Cet officier, un petit homme brusque, brutal même, et qui avait eu le triste courage de résister aux sollicitations du digne et malheureux évêque de Strasbourg, finit par s’amadouer avec nos Suisses, et, après leur avoir opposé toute sorte de bonnes raisons militaires, leur dit : « Faites ce que vous pourrez. » Sur quoi, il les renvoya à son chef d’état-major, le lieutenant-colonel Lessinzky, homme de bon cœur et de bonne grâce. Le grand-duc de Bade fut aussi fort affable avec les délégués ; mais ce n’était pas tout, il s’agissait d’entrer dans la place, et un parlementaire était allé demander l’autorisation du général Uhrich. Que répondrait ce terrible homme ? Dans le camp allemand, on le représentait comme un farouche grognard incapable d’un mouvement de pitié.
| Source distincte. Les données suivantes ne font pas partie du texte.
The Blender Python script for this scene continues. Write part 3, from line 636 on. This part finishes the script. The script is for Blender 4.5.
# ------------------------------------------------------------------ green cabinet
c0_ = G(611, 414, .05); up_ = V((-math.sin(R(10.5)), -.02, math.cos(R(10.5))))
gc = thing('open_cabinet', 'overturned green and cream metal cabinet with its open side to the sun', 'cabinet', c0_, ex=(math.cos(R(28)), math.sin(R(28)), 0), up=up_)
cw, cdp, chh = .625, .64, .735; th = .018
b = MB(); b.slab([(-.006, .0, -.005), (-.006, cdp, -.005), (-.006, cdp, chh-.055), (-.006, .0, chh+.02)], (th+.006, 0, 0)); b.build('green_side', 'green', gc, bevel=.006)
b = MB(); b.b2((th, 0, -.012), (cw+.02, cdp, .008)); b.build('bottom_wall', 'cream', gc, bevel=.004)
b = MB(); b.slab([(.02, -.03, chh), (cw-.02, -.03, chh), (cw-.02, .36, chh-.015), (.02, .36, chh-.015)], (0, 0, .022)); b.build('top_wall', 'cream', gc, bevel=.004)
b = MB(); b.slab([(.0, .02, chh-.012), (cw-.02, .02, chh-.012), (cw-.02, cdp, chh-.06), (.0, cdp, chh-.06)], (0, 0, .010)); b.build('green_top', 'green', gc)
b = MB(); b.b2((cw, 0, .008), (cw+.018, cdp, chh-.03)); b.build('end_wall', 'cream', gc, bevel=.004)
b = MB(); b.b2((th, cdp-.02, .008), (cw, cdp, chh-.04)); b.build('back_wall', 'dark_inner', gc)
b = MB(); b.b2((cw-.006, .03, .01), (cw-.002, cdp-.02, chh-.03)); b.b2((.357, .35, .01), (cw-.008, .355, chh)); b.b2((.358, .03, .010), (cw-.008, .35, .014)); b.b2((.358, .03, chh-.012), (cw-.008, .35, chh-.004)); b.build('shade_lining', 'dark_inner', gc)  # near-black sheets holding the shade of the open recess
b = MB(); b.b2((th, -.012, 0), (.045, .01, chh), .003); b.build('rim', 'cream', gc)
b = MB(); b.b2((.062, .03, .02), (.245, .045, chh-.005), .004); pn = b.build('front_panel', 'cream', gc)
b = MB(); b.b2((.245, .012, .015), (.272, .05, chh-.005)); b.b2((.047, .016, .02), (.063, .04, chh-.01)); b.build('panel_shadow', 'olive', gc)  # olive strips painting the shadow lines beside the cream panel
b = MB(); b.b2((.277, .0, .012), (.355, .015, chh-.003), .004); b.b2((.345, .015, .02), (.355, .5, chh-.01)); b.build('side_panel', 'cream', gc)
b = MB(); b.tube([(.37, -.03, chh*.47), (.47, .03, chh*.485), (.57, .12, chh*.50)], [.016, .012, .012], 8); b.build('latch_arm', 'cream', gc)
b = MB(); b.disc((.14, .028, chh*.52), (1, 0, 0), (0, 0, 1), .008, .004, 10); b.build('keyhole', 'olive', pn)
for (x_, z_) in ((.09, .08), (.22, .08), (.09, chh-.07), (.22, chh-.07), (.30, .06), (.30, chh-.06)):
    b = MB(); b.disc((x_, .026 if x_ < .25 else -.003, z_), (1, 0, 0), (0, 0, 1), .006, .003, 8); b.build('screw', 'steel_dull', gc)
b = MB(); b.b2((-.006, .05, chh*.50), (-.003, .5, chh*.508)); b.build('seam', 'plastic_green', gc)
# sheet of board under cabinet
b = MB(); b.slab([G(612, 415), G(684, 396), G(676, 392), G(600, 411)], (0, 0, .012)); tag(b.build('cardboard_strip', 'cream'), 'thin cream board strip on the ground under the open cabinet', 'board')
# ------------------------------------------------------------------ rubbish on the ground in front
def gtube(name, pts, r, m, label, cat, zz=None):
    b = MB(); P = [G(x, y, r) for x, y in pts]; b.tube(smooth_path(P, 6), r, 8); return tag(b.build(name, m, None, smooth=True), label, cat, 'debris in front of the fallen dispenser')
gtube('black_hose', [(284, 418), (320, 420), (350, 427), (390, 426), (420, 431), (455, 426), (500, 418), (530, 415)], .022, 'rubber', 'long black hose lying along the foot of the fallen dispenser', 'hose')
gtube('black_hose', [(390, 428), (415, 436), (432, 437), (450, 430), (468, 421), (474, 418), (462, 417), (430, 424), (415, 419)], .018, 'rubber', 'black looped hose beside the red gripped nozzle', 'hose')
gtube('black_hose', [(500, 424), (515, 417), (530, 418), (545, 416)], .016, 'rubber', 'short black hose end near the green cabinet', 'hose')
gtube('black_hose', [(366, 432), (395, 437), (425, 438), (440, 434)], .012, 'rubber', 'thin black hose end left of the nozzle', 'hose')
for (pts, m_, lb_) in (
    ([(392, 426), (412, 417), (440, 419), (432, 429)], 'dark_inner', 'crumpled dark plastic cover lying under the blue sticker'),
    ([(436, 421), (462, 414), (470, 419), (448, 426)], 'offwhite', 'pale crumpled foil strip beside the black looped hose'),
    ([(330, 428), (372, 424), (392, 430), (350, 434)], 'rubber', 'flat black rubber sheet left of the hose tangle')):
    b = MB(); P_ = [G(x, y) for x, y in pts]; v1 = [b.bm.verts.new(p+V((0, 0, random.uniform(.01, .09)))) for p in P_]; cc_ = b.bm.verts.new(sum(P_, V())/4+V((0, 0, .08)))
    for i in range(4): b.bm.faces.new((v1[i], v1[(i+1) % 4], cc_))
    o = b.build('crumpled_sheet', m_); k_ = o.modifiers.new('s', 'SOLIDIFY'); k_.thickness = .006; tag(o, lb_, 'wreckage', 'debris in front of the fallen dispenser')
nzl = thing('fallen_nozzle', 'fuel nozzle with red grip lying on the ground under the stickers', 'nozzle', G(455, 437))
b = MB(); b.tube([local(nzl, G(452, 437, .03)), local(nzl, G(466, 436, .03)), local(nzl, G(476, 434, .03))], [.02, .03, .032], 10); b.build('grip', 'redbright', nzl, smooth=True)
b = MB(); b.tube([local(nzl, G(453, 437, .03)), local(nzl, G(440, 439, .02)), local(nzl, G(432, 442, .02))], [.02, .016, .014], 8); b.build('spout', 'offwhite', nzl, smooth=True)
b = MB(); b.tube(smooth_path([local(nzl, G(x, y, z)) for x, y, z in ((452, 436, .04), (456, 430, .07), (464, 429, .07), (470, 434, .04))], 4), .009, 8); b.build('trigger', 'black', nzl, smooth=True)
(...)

Le parlementaire revint ; voici la réponse du général :

« Messieurs, les sentimens qui vous amènent à Strasbourg sont tellement honorables, qu’ils vous assurent à la fois la reconnaissance des habitans et celle des autorités civiles et militaires. Pour ma part, je ne saurais trop vous remercier de la noble initiative que vous avez prise, et je veux, avant votre entrée dans nos murs, vous exprimer toute ma gratitude personnelle. Un parlementaire ira vous recevoir demain, à onze heures du matin, à Eckbolzheim, pour vous accompagner à Strasbourg. »

Après une pareille lettre, il n’y avait plus de doute possible ; le lendemain, bien avant onze heures, les délégués étaient aux avant postes, et d’un petit belvédère regardaient le pays.